Las tres campañas presidenciales que mediaron entre la caída del Muro de Berlín y el 11 de Septiembre fueron las más ayunas de debate sobre política exterior de todo el siglo XX. La cuestión del Comandante en Jefe, que hoy domina el panorama, brilló por su ausencia durante las vacaciones de la Historia de los 90.
El otro día pedí al presidente Bush que reflexionara sobre esta circunstancia anómala. Entonces se remontó a principios de 2001 y recordó que esperaba que su mandato tuviera por ejes la reforma educativa, las rebajas fiscales y la transformación de la estructura militar de la Guerra Fría en otra más dinámica, con vistas a hacer frente con eficacia a los conflictos, en principio de menor escala, del siglo XXI.
Pero le tocó ser presidente en tiempo de guerra. Y como tal le recordará, y le juzgará, la Historia.
Con todo, son muchos los que se han adelantado a Clío y emitido ya su veredicto. Entre ellos se cuenta Bob Woodward, que en su último libro describe al Comandante en Jefe como excepcionalmente frío y distante. Un biógrafo más favorablemente inclinado al personaje habría hablado de calma.
Durante la hora que pasé con el presidente el otro día, en la que hablamos sobre todo de política exterior, me hice cargo de su ecuanimidad. Estuve ante un hombre que, lejos de mostrarse resignado en el crepúsculo de su presidencia, transmitía tranquilidad y confianza en el juicio de la Historia.

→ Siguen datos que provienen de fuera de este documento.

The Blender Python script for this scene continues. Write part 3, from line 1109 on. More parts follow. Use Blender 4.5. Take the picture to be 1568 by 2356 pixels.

Eso explica que ordenara el cambio de estrategia en Irak (el famoso incremento de tropas) a pesar de la intensa oposición del establishment político (de los dos partidos), de los especialistas en política exterior (empezando por el irresponsable Iraq Study Group), de la jerarquía castrense (según ha relatado Woodward) y de la propia opinión pública. El incremento de tropas provocó el cambio de tornas más relevante en el curso de una guerra americana desde el verano de 1864.
Para tomar una decisión de ese tipo hay que tener una gran presencia de ánimo. Algunos han sostenido que precisamente ese exceso de confianza en su brújula interior fue lo que nos metió en el atolladero iraquí. Pero lo cierto es que Bush no tomó esa decisión en solitario: contó con el respaldo de la mayoría de la opinión pública, los comentaristas y el Congreso.
La Historia no se ha pronunciado aún sobre la Guerra de Irak. Ciertamente, podemos decir que ha resultado más larga y onerosa de lo previsto; pero sigue en el aire la pregunta de si el objetivo, hoy asequible, de convertir un enemigo virulentamente agresivo en un aliado estratégico en la guerra contra el terror merecía la pena. Yo sospecho que la respuesta definitiva será mucho más positiva de lo que lo es en estos momentos.
Cuando pregunté al presidente por su logro indiscutible: mantenernos seguros durante siete años –es decir, cerca de seis años y medio más de lo que nadie creía posible el 11 de septiembre de 2001–, enseguida atribuyó el mérito a los soldados que mantienen al enemigo fuera de nuestras fronteras y a los cuerpos y fuerzas de seguridad, así como a los servicios de inteligencia. Pero también hizo referencia a alguna de las medidas que ha adoptado, como "escuchar al enemigo" e "interrogar a los fanáticos asesinos acerca de sus planes". La CIA nos ha dicho ya que los interrogatorios que se han practicado a terroristas tan relevantes como Jalid Sheik Mohamed han suministrado más información valiosa que ninguna otra fuente. A la hora de hacer referencia a estas medidas, el presidente no incidió en su eficacia ni en la campaña de difamación que hubo de afrontar cuando las acometió. Otra muestra más de ecuanimidad.
Lo que el presidente sí resaltó con cierto orgullo es que, más allá de la prevención de un segundo ataque, está legando a su sucesor la clase de poderes e instituciones que necesitará para evitar nuevos ataques y librar con éxito esta larga guerra. Y lo cierto es que Bush dejará tras de sí el Departamento de Seguridad Nacional, unos servicios de inteligencia reorganizados –y con nuevas capacidades para compartir información– y una FISA revisada que permite una vigilancia más amplia y moderna.
En este sentido, Bush se parece mucho a Truman, que puso los mimbres para una nueva era (con el Departamento de Defensa, la CIA, la NSA), amplió los poderes de la Presidencia, estableció una nueva doctrina de intervención activa en el extranjero y, finalmente, libró una guerra, la de Corea, donde tampoco hubo ataque previo contra EEUU y que también fue muy impopular: tanto, que hubo de dejar el cargo entre el menosprecio y la denigración generales.
Luego la Historia corrigió ese juicio. Yo, por mi parte, tengo pocas dudas de que Bush va a ser objeto de una reconsideración similar.